School leaders and teaching staff, including the SENCO, will identify any patterns in the identification of SEN, both within the school and in comparison with national data, and use these to reflect on and reinforce the quality of teaching.

Schools need to have secure systems in place to monitor the impact and value for money of all interventions including in-class support from teaching assistants. Where interventions do not appear to be having a positive impact on progress, schools should first examine the quality and appropriateness of the interventions, before deciding to request an Education, Health and Care needs assessment.

Review

Schools will regularly review and evaluate the breadth and impact of the support they offer or can access and review the quality of teaching for all pupils, including those at risk of underachievement. This includes reviewing and, where necessary, improving, teachers’ understanding of strategies to identify and support vulnerable pupils and their knowledge of the SEN most frequently encountered.

Funding

Schools have an amount identified within their overall budget, called the notional SEN budget. This is not a ring-fenced amount, and it is for the school to provide high quality appropriate support from the whole of its budget. It is for schools, as part of their normal budget planning, to determine their approach to using their resources to support the progress of pupils with SEN. The SENCO, headteacher and governing body or proprietor should establish a clear picture of the resources that are available to the school. They should consider their strategic approach to meeting SEN in the context of the total resources available, including any resources targeted at particular groups, such as the pupil premium.

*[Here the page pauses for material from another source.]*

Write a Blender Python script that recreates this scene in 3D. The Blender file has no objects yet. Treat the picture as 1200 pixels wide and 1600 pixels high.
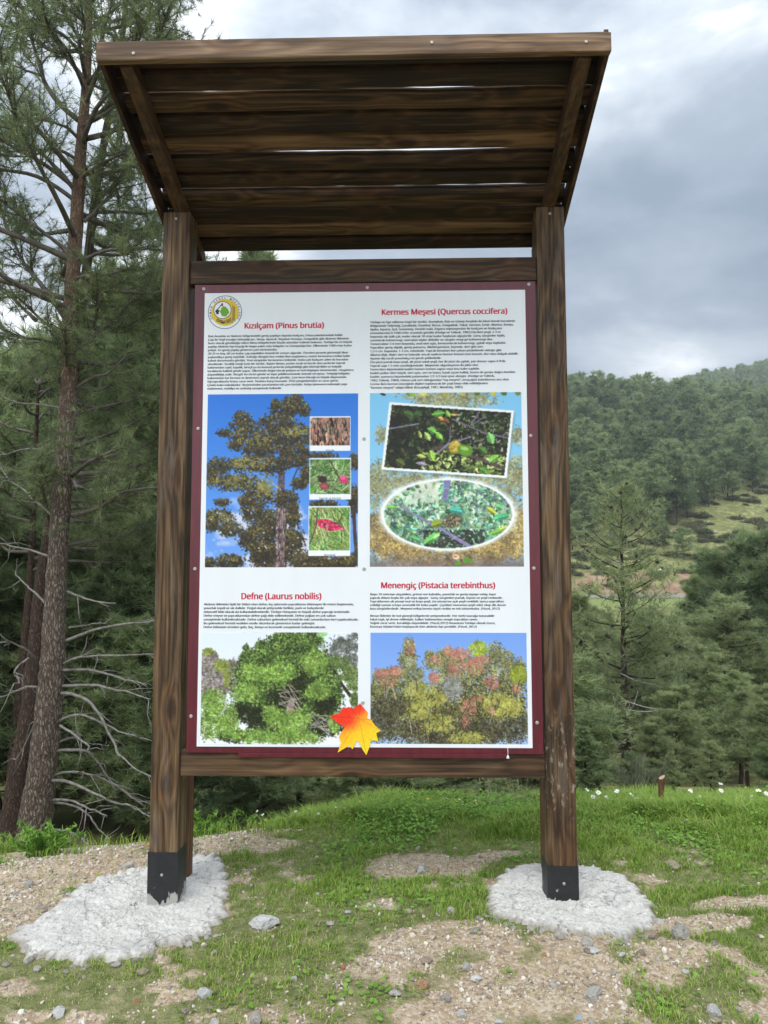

Details of SEN funding and the allocation of top up funding for pupils with Education Health Care Plan can be found here: EHC Assessment and Review Team.

Information and advice

A mainstream school’s arrangements for assessing and identifying pupils as having SEN should be part of the information they make available on SEN in the SEN Information Report. The Report has to be published and reviewed at least once a year.

Maintained schools and Pupil Referral Units must ensure that pupils from Year 8 until Year 13 are provided with independent careers guidance. Academies are subject to this duty through their funding agreements.

Schools will also tell parents and young people about the local authority’s independent advice and support service known as SENDIASS. This service is for young people and parents of children with SEN and disabilities.

Schools will ensure that information is easily accessible by young people and parents and is set out in clear, straightforward language. It will include information on the school’s SEN policy and named contacts within the school for situations where young people or parents have concerns. It will also give details of the school’s contribution to the Rochdale Local Offer and include information on where the Rochdale Local Offer is published.

Finally

Schools will make sure that parents are fully aware of the full range of strategies that are available to support good pupil progress. Schools should take particular care to explain to parents that Teaching Assistant support is just one of a range of strategies. Class and subject teachers need to be aware of the importance of highlighting these strategies when talking with parents. In this way, parents may be reassured that their child will be able to access the support that they need.